Hoje meu texto será para brindar a alegria de estar viva. Será em memória de tempos negros que jamais voltarão, será em homenagem ao sorriso da Natália, ao abraço do Gregory e ao jeito esquisito e doce do Felipe. Será pela música boa, pela bebida gelada, pela náusea e as risadas esquizofrênicas. Pela Nayara no posto de gasolina, pelo cabelo úmido, pela Cláudia amada e as pessoas ao redor. Dedico essas palavras à Elaine, irmã que escolheram pra mim e não podiam ter feito melhor. Pelo chão que comporta nosso peso e o céu sempre a vigiar. Pelo tapete de luzes e a mãe do firmamento. Pelas pernas que nos sustentam e as mãos sempre tão vivas. Isso é por Londrina estar me esperando, pelo beijo e o abraço quente. Pelo prazer e o vinho barato. Pelo mal que não quero e não faço mais questão. Por tudo que era errado e a mim não pertence mais. Pela vida estar caminhando como eu sempre quis, pela insanidade e simplicidade dos dias que vem vindo. Por eu conseguir deixar pra depois e soltar esse amor pra fora. Amar, amar e amar, sem colher de volta. Dar amor, não emprestar. Viver, velho. É por viver.

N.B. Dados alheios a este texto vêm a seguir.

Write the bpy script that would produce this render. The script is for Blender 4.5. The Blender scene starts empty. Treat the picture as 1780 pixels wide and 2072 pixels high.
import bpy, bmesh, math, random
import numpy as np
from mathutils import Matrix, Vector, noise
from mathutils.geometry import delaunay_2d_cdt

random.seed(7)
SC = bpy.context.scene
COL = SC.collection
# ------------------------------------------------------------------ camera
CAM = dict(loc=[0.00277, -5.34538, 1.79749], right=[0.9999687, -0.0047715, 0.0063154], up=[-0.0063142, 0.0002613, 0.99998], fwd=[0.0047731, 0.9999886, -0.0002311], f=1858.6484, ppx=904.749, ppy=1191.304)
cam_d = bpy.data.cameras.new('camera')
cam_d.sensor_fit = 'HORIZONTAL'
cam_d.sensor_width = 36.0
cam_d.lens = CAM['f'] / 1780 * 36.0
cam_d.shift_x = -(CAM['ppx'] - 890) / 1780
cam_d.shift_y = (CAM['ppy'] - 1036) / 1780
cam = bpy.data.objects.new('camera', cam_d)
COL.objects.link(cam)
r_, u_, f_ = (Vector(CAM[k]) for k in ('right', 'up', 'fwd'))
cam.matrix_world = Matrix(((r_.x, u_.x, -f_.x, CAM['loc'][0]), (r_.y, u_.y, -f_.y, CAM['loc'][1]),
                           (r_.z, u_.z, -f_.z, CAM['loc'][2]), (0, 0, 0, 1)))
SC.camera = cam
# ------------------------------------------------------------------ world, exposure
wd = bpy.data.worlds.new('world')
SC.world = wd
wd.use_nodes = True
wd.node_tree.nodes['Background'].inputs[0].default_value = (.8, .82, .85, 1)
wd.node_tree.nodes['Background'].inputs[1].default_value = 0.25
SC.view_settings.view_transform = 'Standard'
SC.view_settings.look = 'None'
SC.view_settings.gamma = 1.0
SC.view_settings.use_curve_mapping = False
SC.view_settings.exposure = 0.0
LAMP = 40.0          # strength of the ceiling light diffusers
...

Eu escrevo tudo isso em homenagem à vida, à minha vida. À vida dos meus pais, dos amigos, dos conhecidos e de quem está a me esperar lá do outro lado. Eu não fui embora da minha terra, eu ganhei mais uma. Eu tenho amor em todo canto, eu vou viver de amor porque aprendi a amar essa vida. Aprendi a me amar. Eu escrevo em homenagem ao amor, e é amor que desejo a vocês que estavam comigo agora. Amor, velho. Era disso que eu falava o tempo todo.
Meus pés estão sujos de um barro gelado e vermelho e eu não quero lavá-los nunca mais.